Start
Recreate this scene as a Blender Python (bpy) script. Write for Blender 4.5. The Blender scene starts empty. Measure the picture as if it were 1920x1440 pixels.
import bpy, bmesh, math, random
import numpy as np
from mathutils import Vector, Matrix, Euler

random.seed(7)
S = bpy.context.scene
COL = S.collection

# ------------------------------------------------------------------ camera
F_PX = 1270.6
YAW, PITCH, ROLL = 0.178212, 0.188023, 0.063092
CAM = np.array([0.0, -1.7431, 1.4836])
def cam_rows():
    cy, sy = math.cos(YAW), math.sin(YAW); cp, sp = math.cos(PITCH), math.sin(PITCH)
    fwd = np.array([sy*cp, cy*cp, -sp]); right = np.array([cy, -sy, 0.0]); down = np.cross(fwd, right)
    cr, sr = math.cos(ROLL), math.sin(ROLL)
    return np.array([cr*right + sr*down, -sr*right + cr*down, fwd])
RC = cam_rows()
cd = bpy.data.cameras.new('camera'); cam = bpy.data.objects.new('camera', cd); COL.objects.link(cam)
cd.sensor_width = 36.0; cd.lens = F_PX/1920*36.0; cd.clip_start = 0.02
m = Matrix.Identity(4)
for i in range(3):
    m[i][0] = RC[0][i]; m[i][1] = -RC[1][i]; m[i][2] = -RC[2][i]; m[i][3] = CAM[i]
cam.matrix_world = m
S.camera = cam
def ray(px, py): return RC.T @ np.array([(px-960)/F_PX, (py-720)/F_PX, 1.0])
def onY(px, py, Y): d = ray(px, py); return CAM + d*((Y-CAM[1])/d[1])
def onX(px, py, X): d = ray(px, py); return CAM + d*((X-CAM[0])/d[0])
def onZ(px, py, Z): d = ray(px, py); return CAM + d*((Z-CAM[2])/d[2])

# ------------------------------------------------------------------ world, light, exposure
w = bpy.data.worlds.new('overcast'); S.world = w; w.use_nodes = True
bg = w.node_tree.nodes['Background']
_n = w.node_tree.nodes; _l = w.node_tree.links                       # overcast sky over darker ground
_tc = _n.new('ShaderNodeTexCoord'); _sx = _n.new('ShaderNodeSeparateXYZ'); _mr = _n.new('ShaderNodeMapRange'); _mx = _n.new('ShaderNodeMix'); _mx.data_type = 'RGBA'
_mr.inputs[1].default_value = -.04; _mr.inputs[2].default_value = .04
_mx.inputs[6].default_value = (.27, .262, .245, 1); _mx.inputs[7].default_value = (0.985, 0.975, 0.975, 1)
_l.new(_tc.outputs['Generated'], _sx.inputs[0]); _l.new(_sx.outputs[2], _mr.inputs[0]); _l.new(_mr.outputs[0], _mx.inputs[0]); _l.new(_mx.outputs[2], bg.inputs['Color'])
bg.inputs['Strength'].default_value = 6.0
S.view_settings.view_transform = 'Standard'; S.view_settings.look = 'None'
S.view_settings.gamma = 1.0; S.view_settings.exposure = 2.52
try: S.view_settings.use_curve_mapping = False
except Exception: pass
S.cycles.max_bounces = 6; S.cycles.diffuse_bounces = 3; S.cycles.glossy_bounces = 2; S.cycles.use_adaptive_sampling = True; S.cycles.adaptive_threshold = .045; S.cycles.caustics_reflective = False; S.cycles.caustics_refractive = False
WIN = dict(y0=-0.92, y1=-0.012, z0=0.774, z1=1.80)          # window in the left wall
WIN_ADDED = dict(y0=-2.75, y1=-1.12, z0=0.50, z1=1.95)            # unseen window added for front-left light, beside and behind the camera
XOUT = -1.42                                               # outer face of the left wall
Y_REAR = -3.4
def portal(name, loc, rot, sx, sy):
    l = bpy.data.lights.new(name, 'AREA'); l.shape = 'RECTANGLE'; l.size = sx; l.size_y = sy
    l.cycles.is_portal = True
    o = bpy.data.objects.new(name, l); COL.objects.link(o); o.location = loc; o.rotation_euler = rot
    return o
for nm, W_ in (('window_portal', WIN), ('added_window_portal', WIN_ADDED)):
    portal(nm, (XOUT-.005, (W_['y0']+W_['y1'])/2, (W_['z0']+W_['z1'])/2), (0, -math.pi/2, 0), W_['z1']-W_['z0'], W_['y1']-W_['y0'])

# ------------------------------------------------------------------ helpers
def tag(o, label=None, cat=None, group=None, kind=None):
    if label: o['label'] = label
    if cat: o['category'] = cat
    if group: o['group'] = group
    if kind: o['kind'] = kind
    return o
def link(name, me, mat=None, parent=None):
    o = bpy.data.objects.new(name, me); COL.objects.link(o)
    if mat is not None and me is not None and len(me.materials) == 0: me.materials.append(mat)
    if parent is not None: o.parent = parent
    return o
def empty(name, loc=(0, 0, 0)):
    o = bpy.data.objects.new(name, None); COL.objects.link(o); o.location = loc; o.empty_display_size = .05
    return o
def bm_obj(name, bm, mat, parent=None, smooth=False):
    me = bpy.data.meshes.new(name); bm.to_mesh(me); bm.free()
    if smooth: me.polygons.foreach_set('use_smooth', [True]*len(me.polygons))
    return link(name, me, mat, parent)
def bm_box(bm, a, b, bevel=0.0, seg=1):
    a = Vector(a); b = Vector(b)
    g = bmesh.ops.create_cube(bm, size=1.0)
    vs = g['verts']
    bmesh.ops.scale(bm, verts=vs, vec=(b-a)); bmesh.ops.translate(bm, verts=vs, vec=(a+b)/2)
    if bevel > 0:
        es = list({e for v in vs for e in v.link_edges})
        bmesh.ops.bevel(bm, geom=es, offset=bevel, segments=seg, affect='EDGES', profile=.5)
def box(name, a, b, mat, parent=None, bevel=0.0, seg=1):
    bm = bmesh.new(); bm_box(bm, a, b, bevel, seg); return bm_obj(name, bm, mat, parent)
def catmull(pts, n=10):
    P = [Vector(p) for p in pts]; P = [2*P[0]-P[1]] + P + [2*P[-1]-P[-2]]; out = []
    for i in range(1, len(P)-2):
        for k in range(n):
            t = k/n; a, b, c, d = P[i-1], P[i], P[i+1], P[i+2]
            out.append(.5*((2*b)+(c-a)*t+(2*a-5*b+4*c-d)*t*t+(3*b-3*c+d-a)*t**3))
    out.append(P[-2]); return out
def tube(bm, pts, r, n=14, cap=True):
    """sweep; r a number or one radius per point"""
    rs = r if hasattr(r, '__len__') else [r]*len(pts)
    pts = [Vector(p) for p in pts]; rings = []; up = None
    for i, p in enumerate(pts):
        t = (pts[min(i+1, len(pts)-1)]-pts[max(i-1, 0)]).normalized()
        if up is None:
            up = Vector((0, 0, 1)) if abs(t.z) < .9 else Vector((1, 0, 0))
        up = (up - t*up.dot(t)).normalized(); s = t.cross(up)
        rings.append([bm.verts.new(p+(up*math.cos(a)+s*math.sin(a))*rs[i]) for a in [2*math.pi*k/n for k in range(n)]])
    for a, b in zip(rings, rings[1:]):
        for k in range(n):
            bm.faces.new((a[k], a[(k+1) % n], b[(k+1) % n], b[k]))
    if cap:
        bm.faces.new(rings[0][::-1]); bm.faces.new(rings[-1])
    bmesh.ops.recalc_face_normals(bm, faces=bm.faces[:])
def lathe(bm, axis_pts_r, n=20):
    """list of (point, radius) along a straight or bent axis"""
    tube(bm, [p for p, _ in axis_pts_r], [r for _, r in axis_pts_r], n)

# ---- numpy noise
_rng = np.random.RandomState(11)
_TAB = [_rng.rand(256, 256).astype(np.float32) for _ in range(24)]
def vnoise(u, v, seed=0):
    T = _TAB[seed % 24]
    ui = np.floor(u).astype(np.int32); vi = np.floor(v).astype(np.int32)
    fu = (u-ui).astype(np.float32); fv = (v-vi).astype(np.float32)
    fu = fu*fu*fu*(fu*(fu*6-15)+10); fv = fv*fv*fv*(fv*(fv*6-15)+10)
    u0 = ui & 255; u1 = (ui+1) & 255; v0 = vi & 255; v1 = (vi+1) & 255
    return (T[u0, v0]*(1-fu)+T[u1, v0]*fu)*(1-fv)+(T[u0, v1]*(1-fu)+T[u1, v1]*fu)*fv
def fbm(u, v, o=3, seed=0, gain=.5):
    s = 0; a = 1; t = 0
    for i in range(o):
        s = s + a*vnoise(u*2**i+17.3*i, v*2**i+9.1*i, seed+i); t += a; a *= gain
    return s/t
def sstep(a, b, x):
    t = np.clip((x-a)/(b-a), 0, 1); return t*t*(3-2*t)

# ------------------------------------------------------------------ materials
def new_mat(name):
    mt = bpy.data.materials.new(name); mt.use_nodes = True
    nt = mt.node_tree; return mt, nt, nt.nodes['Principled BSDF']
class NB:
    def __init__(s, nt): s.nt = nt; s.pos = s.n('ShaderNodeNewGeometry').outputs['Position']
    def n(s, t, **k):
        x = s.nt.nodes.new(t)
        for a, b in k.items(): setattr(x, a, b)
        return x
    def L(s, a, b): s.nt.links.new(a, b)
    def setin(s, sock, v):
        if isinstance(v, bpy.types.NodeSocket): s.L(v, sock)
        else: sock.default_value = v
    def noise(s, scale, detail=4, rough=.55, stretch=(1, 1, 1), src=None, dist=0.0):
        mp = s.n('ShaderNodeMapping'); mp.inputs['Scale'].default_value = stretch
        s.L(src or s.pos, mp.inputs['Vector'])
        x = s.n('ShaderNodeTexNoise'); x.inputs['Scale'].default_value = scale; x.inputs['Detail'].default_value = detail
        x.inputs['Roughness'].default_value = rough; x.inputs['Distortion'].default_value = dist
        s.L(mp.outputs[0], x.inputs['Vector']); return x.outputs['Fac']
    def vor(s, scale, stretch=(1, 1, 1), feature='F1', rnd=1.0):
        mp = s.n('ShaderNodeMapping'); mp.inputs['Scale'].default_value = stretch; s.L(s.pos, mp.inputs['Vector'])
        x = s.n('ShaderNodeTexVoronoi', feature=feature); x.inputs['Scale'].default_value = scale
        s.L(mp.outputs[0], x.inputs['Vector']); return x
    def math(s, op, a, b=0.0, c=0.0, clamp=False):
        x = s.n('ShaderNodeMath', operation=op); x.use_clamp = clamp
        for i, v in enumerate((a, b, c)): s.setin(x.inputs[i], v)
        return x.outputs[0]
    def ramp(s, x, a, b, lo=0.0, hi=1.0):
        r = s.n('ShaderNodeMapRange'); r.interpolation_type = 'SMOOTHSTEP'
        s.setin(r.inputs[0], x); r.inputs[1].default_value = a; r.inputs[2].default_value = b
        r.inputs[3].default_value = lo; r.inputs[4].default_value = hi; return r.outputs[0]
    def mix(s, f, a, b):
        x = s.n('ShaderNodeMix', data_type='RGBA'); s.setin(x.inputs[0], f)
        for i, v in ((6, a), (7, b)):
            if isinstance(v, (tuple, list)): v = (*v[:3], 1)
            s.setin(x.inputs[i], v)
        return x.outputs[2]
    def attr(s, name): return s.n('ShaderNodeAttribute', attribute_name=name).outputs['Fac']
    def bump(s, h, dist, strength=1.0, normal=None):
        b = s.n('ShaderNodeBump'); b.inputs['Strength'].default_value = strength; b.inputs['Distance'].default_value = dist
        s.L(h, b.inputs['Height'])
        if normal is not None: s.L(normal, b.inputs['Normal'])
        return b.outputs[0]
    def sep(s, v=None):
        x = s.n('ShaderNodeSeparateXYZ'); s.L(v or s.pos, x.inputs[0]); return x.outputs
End
To do.
Each line from the start of the listing above through the line containing "COL = S.collection" should be copied exactly, please, with no other lines added.

Output of the task.
Recreate this scene as a Blender Python (bpy) script. Write for Blender 4.5. The Blender scene starts empty. Measure the picture as if it were 1920x1440 pixels.
import bpy, bmesh, math, random
import numpy as np
from mathutils import Vector, Matrix, Euler

random.seed(7)
S = bpy.context.scene
COL = S.collection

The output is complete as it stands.